A penchant for record-keeping in the centralized bureaucracies of the French government and Roman Catholic Church during the period and the survival of many of those records have made it possible for Moore to chronicle the lives of colonists who, because of their poverty, lack of social standing, and preoccupation with the work of survival, would in other times or places have disappeared from history. Around a framework of evidence gleaned from parish registers, shipping lists, court transcripts, and other official sources, Moore has skilfully crafted a series of five compelling narratives of everyday life that mesh and overlap as did the lives of his characters.

Unlike many local studies, however, Louisbourg Portraits provides a context in which each tale must be understood. The account of the arrest of sailor Louis Davory for theft illustrates and is explained by Moore's review of the colony's system of justice, including its use of judicial torture. A letter from fisherman Charles Renaut to his wife is linked to consideration of the importance of the cod fishery in the Atlantic world, and in the life of Jodocus Koller, a Swiss mercenary turned farmer and businessman, the reader comes to appreciate the character of military and commercial life in the period.

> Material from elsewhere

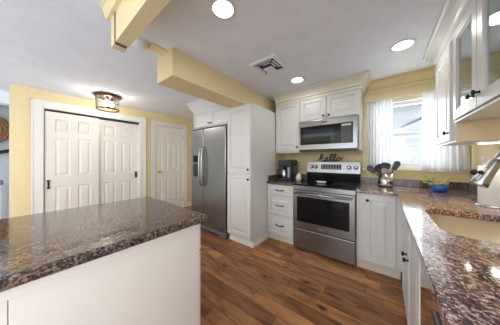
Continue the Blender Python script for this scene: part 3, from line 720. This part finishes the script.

The book serves as a useful corrective to the myth, sustained by far too many texts and teachers, that the history of Canada is a story of explorers, generals, and federal politicians alone. Louisbourg Portraits reminds us that our society has grown from a broader, richer, and more heroic past, populated by courageous fishermen, enterprising entrepreneurs, drunken vagrants, and litigious mothers-in-law. The book is a model for Canadian social history and will be a valued addition to schools and both public and private libraries.


Robert Nicholas Bérard, Dept. of Education, Dalhousie University, Halifax, NS.